§ **Short exercise**: What do the lines from the top of the data through the line with "PI = math.pi" say? Quote them exactly and include both ends.

§ **Data section**:
□ □ □ □

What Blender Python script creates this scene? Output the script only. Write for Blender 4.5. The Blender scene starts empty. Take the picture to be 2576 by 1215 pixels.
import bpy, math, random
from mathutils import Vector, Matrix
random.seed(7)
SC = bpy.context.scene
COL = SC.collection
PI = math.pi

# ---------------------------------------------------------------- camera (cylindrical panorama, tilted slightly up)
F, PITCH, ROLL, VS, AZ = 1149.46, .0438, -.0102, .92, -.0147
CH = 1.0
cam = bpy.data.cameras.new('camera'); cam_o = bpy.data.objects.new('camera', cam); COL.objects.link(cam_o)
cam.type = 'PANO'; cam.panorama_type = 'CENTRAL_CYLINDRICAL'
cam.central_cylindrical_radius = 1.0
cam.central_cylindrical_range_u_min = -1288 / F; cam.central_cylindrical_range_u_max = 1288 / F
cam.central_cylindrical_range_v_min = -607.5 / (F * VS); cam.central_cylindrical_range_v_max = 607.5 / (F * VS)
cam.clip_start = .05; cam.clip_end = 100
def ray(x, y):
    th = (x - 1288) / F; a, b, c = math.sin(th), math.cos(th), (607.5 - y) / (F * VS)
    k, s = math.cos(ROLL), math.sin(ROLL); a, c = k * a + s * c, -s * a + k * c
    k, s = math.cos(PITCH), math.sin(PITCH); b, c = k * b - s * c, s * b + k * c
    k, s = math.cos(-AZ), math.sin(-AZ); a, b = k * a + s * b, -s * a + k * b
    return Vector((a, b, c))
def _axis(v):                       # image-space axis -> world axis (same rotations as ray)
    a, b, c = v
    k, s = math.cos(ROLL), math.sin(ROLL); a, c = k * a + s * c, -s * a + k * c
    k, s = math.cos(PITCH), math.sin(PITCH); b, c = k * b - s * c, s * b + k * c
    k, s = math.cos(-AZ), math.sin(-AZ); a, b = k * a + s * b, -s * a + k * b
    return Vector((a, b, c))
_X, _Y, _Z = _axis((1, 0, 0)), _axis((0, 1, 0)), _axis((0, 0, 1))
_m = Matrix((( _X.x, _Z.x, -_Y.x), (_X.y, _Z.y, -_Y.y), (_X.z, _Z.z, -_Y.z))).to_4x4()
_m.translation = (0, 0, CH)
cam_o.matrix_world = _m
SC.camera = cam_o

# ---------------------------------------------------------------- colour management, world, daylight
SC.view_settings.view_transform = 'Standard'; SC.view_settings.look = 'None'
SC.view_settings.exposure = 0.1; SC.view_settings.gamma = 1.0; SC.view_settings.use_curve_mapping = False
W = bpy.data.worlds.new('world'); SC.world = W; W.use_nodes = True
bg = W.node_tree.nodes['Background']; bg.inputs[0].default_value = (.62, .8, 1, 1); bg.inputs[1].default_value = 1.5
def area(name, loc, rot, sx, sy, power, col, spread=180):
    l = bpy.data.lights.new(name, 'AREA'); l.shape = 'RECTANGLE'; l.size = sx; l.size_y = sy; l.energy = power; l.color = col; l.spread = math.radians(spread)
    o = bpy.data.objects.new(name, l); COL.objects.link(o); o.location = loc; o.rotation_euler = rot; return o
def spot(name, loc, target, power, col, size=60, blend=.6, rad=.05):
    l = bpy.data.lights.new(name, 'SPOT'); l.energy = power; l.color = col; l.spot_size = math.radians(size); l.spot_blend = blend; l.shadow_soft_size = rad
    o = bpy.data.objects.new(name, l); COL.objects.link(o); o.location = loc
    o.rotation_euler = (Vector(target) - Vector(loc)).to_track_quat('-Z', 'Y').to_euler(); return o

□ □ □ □

§ **Expected answer**:
What Blender Python script creates this scene? Output the script only. Write for Blender 4.5. The Blender scene starts empty. Take the picture to be 2576 by 1215 pixels.
import bpy, math, random
from mathutils import Vector, Matrix
random.seed(7)
SC = bpy.context.scene
COL = SC.collection
PI = math.pi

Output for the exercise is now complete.